Depending on your organization’s unique needs, you may position your central team’s roles along a broad continuum, choosing to have either more or less of the work federated out to participating teams or centralized with your operations group. The more you can federate, the more you eliminate a potential bottleneck and let groups work at their own pace. But of course, the more you federate, the less control you have so where there is high interdependence and high risk, the governance processes may need to be more rigorous. In practice, your team should continuously evaluate whether your processes balance speed and risk appropriately and adjust.

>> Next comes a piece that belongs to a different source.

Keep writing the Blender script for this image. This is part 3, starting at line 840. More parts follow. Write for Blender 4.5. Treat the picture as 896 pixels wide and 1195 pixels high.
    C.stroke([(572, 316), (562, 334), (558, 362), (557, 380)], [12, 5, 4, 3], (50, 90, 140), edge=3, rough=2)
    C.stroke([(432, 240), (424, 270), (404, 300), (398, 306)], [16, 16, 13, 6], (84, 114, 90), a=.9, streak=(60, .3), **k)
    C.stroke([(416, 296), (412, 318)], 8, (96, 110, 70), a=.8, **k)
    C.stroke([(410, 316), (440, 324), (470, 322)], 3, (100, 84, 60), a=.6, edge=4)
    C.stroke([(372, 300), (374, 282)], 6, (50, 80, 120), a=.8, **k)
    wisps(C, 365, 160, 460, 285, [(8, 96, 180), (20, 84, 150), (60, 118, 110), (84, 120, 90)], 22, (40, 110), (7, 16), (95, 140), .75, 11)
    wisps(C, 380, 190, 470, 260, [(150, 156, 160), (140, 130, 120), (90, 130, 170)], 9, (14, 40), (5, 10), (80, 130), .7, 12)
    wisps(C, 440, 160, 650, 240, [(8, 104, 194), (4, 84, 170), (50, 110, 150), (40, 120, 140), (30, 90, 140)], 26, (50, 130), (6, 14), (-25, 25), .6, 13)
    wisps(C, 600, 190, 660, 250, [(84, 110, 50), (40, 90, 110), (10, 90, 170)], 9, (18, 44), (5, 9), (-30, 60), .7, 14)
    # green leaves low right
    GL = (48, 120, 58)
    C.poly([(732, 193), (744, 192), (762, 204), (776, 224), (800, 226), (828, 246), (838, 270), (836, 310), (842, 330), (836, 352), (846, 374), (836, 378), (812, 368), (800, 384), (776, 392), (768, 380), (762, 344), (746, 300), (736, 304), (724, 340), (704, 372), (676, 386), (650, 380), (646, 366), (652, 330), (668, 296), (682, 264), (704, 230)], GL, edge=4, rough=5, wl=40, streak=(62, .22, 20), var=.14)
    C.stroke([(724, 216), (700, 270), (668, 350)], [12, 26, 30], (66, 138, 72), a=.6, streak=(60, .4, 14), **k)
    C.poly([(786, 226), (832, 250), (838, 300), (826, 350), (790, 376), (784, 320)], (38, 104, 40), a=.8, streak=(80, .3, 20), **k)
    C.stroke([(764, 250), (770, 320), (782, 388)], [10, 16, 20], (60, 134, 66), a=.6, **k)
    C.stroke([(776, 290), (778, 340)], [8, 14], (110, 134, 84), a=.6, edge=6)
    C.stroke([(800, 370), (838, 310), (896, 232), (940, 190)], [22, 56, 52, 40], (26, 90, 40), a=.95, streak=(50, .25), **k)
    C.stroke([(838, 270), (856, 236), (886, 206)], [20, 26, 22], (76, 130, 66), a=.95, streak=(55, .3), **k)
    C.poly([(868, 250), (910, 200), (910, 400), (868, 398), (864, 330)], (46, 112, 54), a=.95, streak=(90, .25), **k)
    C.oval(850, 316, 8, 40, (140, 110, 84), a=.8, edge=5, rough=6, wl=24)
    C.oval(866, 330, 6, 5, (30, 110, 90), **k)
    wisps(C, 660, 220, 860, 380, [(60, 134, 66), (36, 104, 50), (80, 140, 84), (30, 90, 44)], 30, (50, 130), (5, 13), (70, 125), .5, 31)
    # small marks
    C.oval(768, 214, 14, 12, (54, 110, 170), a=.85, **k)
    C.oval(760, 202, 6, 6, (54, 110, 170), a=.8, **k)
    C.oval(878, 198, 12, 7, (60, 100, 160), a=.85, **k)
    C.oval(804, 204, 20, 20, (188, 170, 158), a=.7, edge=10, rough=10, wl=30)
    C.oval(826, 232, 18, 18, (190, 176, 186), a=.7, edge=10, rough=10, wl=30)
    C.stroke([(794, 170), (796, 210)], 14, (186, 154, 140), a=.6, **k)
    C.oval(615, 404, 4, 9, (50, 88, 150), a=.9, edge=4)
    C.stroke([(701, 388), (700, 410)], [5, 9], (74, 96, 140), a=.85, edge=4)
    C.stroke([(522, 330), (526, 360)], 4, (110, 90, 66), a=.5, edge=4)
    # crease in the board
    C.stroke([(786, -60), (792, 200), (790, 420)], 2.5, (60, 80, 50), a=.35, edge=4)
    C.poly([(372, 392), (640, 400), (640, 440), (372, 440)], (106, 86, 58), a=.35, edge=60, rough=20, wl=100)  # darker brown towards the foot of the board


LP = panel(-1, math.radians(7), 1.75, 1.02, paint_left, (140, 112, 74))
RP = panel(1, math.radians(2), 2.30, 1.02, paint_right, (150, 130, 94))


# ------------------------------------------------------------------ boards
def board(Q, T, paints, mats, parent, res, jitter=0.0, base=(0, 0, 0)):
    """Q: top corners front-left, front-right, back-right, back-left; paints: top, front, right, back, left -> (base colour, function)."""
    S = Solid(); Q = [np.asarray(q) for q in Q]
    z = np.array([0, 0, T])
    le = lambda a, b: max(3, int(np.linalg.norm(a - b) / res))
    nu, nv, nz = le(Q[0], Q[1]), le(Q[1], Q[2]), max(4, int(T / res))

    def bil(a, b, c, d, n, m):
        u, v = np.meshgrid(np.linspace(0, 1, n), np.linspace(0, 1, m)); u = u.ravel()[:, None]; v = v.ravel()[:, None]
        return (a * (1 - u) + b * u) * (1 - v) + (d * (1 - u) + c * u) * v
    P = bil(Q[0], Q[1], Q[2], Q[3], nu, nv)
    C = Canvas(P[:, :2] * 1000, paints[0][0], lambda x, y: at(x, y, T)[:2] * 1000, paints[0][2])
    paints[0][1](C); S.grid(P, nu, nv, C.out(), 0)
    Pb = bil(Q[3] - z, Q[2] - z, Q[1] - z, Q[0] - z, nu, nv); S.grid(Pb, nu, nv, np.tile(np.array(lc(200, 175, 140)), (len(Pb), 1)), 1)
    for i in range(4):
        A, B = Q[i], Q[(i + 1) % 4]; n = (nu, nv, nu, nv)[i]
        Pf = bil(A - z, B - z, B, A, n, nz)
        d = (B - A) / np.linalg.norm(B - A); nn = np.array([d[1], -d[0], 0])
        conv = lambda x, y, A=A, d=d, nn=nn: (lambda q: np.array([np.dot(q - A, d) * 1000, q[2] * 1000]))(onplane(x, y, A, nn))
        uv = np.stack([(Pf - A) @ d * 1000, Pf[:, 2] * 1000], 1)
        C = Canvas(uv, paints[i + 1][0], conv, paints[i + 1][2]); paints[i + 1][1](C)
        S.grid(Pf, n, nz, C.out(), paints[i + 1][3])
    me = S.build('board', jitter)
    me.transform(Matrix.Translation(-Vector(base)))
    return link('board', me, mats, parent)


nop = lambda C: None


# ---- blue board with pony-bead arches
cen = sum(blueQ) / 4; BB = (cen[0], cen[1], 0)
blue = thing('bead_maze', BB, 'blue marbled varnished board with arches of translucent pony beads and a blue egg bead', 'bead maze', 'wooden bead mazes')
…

Define a Cost-Sharing Approach

Figuring out a cost sharing approach is also proving challenging for the companies we work with. After seeing several models, some more successful than others, here is the approach we recommend. Obviously leveraging any or all of the concepts here may be helpful – the fair and effective approach you come up with will look a little different from every other company’s due to your unique circumstances.

Plan to re-evaluate the cost side as well as the funding side on a periodic basis. For most organizations who are still budgeting on an annual basis, this will be an annual process. If you want to move more quickly and be more responsive, then the re-evaluation could take place every six months or even every quarter. In an ideal world, a Steering Committee with representatives from each department using the platform will perform the cost and funding review.

To evaluate the cost side, the Steering Committee will include the monthly SaaS fees or the Annual Support and Maintenance Fee for on-prem deployments. That’s the easy part. Then, they should assess or reassess the required skills and roles required to operate the platform. This is not the cost to implement new processes, but the cost of “care and feeding.” There are the central support functions, as well as a need to continue to make small enhancements and updates as your users and their processes change. Nothing will put a technology investment on the path to obsolescence faster than failing to invest in its evolution to support your evolving organization. So how many people are really required to provide these necessary functions? Are the roles as defined in the current organization adequate? Are there gaps? Are any teams over-allocated? The Steering Committee should define the team needed to keep the solution healthy. The software plus the supporting team – that’s the cost side.

For funding, it makes sense to take a multi-factored approach to calculating each team’s usage of the platform and share the costs accordingly. Some usage factors you could consider include: headcount in the group, number of employees or end-customers served by the group, number of requests or workflows run per week or month, number of support requests against the group’s processes, or number of failures/errors in workflows. Ideally, the Steering Committee should identify 3-5 factors that make sense in the context of the full implementation and use them in a weighted formula to allocate the costs they’ve calculated across each of the teams. The calculations can be used to make real-time true-ups or can be used for budgeting for the next cycle so that the true-ups are always in arrears, even significantly in arrears, but are nonetheless always being adjusted.

Conclusion

Every once in a blue moon, we find a very progressive company looking to purchase a low code development platform for its flexibility and ability to support a wide variety of automation and orchestration needs. But it is much more common for organizations to realize the true power of a digital business platform only after implementing it for a specific initial purpose. Either way, the company needs to put careful thought into how to support a centralized capability and also into how the teams who use it can fairly and responsibly share the ongoing investment.